Longgang River: a blueprint for waterfront revitalisation

The Shenzhen Longgang River Blueway project is a major municipal civil project that will protect and enhance 1,000 km of waterways in the southern Chinese city of Shenzhen.

In an initiative to reclaim urban waterways, the Longgang River, originating from the north of Wutongshan Mountain, is undergoing a remarkable revitalisation, having witnessed both the positive and negative effects of development over many years.

Hassell has been working on the transformation of various parts of a 23.6km long section of the river based on our overall master plan. This part of the waterway meanders through tech centres, metropolitan areas, historical culture precincts and natural environments. Our work on the renewed waterfront intends to bring the river back into focus for the community while rejuvenating the shoreline for the wider city area.

The design brief called for a solution to three key challenges: fluctuating water levels during different seasons, poor public access to the river’s edge, and varying and at times even competing development projects along the waterfront. 

In early 2023, phase one (the pilot section) of the project opened to the public. The 4.6km area includes two sections designed by Hassell together with UPDIS, called U-dream Valley and Dragon Waterfront.

The overall landscape framework for the Longgang River is the starting point and backbone for a growing waterfront,” says Chong Wang, Hassell Principal.
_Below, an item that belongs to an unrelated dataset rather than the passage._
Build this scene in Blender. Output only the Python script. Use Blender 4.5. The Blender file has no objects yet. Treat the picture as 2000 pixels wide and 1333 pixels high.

We are excited to see people gathering and enjoying the new public spaces along the river, activated by a program of activities and functions in this urban context.”

— Chong Wang, Principal

The design uses low-intervention ecological embankments instead of engineered flood barriers, integrating drainage channels and urban parks into a green infrastructure corridor. This approach minimises the impact on wildlife habitats, creating a safe waterfront recreational space for residents while improving flood control and drainage.

The project also aims to preserve the existing local culture on the site, retaining the traditional Nine Dragons Wall along the Long Garden waterfront and expanding it into a leisure square for citizens. Hassell is also the architect for some of the new pavilions along the waterfront, which encourage community gatherings and take inspiration from traditional Hakka bamboo woven hats. 

Since its completion, phase one has recorded an average of 4,000 visitors per day, and work on this project continues with more sections of the waterfront expected to be completed later this year.